Sunday, April 28, 2013

Western Union Update on poor performance

I had written about Western Union 4 years back and is below. As is painfully clear, it has not worked out as well. Here is some background for why I was interested and some reasons for things not working out well. Background: I was attracted to this stock for it's low asset intensive business (minimal capital requirements) with a leading profitable market share (moat). Needless to say, things have not worked as I first expected. Here is a review. Be sure to read my previous posts on this stock.

1. The unemployment rate is 10% plus which is a damper. The impact on housing and low income occupations are even higher. The money sent to Mexico is mainly from construction industry and that has dried up. I think most headwinds are over in this front.

2. Company retains almost all of it's capital. So it earlier said 15 to 18% growth in eps which would have been ok. But now it has pulled that prediction and does not distribute the capital. Need to check how that capital is spent. The company missed aggressive stock buyback during spring 2009. Caution may be one reason but not necessarily best capital allocation strategy.
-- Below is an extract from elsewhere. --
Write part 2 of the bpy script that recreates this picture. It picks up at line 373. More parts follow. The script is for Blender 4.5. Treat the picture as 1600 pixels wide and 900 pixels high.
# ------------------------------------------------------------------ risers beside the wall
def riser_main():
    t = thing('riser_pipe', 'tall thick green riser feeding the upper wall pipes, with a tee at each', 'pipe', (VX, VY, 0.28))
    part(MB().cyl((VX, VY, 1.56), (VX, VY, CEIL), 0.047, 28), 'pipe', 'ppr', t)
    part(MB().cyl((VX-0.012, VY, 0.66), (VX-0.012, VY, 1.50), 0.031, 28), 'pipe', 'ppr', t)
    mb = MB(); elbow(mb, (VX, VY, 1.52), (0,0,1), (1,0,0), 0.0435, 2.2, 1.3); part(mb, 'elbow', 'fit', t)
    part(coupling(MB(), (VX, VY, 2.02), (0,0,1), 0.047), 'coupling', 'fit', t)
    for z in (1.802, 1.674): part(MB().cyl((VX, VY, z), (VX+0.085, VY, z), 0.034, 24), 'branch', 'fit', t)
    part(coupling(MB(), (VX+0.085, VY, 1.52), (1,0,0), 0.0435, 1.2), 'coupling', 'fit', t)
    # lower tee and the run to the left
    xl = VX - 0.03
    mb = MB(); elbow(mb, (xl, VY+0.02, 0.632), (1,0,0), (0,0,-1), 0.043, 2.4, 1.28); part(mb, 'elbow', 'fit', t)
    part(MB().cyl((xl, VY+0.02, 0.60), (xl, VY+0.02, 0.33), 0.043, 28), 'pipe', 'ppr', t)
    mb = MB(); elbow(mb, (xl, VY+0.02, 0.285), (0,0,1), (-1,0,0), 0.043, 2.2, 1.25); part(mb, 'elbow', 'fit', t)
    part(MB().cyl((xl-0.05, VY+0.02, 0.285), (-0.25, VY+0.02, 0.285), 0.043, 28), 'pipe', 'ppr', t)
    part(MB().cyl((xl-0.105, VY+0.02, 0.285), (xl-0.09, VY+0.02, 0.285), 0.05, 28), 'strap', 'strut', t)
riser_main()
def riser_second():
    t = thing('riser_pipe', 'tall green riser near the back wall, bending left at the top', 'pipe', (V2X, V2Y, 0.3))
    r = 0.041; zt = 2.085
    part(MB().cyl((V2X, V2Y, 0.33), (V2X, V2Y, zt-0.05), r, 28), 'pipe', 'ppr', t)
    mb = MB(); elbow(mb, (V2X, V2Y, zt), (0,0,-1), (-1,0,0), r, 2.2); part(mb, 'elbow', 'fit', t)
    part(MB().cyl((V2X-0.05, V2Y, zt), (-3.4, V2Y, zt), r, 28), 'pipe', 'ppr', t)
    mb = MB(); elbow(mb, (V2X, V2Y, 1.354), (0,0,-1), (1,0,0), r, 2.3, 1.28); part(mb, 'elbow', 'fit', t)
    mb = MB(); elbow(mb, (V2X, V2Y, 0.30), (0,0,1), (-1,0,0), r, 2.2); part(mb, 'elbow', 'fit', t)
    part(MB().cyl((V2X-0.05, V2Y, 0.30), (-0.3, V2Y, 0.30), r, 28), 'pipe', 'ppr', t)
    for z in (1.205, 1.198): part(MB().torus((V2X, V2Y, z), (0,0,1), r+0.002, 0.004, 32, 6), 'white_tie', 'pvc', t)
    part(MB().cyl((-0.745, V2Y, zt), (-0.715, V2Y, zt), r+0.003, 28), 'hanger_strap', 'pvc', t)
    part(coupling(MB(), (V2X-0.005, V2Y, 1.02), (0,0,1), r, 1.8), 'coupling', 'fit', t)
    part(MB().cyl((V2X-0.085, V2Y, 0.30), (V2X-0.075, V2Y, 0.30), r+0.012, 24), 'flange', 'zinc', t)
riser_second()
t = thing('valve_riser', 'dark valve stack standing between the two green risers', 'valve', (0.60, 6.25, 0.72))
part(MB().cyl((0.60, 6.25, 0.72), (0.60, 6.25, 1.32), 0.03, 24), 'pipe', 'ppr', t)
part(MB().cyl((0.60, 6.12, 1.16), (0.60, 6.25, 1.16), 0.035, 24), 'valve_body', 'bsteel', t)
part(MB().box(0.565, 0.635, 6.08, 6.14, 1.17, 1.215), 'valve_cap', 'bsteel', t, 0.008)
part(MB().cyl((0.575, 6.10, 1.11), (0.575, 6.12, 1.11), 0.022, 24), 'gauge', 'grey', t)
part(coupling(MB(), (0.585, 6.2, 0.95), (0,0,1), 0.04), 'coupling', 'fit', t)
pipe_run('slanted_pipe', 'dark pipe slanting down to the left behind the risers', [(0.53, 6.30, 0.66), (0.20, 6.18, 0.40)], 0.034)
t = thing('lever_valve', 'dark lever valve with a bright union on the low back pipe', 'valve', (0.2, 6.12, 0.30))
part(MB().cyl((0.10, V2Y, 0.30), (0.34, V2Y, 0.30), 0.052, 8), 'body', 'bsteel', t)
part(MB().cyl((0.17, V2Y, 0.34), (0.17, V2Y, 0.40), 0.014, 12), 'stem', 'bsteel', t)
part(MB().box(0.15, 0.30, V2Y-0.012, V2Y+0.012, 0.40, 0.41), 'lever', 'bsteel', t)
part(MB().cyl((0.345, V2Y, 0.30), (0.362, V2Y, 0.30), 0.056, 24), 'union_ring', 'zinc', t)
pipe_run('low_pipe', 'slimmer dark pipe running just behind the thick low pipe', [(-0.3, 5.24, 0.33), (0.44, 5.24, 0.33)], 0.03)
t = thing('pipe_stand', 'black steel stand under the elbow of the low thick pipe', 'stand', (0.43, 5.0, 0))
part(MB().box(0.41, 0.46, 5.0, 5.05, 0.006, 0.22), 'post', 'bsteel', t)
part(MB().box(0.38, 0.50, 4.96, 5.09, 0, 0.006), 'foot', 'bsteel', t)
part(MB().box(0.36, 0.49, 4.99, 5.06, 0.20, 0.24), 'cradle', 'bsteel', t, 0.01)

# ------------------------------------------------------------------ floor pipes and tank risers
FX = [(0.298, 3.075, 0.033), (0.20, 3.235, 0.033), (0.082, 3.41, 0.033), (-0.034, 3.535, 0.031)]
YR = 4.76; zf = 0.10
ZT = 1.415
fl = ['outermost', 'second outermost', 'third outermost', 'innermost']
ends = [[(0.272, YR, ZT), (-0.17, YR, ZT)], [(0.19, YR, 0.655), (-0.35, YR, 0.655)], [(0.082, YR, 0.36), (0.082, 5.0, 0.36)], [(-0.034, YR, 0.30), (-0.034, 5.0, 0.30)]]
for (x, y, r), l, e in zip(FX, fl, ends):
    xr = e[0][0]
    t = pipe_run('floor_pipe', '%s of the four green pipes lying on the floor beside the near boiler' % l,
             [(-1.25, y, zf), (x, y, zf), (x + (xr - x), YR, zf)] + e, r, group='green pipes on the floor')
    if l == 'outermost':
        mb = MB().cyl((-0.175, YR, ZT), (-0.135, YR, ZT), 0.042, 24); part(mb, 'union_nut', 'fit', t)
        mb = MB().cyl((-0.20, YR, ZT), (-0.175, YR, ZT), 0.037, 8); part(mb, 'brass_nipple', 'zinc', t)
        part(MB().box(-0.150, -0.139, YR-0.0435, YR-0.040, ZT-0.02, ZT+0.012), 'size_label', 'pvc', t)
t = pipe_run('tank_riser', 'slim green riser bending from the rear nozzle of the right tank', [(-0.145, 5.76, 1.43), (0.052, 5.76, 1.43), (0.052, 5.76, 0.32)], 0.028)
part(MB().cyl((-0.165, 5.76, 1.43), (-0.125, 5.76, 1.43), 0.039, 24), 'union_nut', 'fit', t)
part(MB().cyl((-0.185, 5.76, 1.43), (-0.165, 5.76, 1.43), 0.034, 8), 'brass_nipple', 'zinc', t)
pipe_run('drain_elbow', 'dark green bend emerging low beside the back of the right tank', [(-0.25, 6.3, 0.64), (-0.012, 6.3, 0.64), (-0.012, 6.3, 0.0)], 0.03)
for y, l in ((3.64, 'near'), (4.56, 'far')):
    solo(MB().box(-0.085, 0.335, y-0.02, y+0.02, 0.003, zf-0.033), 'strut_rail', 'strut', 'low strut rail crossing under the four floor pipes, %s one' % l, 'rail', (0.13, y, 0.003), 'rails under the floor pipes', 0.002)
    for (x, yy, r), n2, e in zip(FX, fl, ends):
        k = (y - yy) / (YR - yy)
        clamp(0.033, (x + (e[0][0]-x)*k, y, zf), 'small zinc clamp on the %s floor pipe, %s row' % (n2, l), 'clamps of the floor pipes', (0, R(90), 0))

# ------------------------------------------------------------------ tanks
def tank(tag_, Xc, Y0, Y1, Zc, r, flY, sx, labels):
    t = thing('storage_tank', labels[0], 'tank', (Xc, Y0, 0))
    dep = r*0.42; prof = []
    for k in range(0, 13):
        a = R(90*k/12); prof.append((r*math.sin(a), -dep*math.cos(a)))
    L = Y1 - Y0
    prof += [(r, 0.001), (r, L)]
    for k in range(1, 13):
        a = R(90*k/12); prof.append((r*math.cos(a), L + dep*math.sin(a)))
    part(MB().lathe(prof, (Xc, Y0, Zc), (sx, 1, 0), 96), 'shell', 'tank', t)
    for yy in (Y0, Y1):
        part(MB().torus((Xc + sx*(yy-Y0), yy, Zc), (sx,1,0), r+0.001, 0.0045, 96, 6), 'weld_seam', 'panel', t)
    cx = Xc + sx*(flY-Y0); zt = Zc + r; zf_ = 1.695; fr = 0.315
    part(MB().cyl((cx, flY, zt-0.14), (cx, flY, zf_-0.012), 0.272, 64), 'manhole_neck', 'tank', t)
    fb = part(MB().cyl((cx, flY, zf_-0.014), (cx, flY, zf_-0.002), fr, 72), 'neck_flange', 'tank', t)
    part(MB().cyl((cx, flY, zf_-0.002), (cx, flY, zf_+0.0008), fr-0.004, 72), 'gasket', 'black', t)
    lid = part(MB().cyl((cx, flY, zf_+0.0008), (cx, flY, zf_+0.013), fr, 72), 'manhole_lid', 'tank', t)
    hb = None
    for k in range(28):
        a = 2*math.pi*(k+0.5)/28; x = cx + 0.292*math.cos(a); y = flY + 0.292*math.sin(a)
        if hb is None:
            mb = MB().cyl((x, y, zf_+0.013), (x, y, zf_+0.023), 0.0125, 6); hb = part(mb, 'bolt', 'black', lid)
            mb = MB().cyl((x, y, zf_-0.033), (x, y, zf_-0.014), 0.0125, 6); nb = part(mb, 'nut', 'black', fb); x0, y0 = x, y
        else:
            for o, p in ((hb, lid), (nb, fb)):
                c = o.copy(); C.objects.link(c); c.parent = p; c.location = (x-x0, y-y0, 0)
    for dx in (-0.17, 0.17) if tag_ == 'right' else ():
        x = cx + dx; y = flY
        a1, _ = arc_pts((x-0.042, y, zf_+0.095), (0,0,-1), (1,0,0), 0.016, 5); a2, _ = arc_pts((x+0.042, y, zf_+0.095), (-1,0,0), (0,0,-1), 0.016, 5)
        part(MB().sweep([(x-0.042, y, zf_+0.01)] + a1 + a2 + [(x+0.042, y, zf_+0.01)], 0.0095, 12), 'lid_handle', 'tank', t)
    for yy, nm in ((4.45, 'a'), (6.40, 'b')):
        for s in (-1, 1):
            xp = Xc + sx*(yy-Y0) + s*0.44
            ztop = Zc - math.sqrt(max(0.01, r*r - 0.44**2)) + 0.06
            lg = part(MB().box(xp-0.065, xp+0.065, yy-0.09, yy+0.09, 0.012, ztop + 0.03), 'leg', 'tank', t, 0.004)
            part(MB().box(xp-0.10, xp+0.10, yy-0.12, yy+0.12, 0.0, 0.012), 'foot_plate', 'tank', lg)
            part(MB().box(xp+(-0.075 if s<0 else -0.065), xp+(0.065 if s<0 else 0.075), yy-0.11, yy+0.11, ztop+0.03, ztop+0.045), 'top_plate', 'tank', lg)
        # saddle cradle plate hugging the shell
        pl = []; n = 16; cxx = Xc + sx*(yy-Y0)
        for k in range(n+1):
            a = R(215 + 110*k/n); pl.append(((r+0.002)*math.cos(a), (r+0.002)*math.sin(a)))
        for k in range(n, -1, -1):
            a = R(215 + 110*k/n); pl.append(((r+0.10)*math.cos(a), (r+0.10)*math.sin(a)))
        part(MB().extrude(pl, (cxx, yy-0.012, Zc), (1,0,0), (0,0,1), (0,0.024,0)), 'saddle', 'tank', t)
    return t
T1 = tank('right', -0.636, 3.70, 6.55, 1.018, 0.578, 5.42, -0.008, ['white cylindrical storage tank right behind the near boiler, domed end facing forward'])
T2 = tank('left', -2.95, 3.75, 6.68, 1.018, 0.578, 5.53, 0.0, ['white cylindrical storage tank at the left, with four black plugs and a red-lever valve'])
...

3. The company's lower margin in international segment will possibly change with the increase in scale as per investor day in june 2008. Possible reasons for WU not doing well over past few years: 1. Western Union (WU) is constantly reducing prices to capture growth in transactions. This is true even before the recent announcement in 2012 about sustained price decrease or "pricing investment" as the Management calls it in annual report. It is very difficult to sustain ably create earning growth if you have to bring down prices to capture additional transactions. 2. It also points to a deeper issue. Mr. Buffet has said that rising prices for services is the ultimate test of a company's strength and competitive advantage. In the case of WU, it is the reverse. It has to reduce prices to capture growth. It does not show competitive strength. 3. WU's competitor MoneyGram had major missteps during financial crisis. But those missteps were in another line of business and caused significant dilution of stock holders at that time. However, new capital and new owners now are growing the money transfer business within Moneygram. Plus they are capturing new corridors of money transfer every day and this limits WU's advantage of charging premium prices. Further, WU has lost exclusive access to certain agents in Mexico. This causes company to fight for market share by lowering prices. 4. So, whats next? WU will still be a profitable enterprise and be one of two competitors in money transfer business. Unless the overall market size of money transfer increases, it is unlikely there will be much growth based on past 5 years. Company has recently increased dividends and that is a good sign. They are better off doing dividends than share repurchases as they did during early parts of company's life after spin off. Summary: I do not believe market is unfairly punishing the stock price ($14) considering above. The yield is attractive but growth expectations need to be minimal.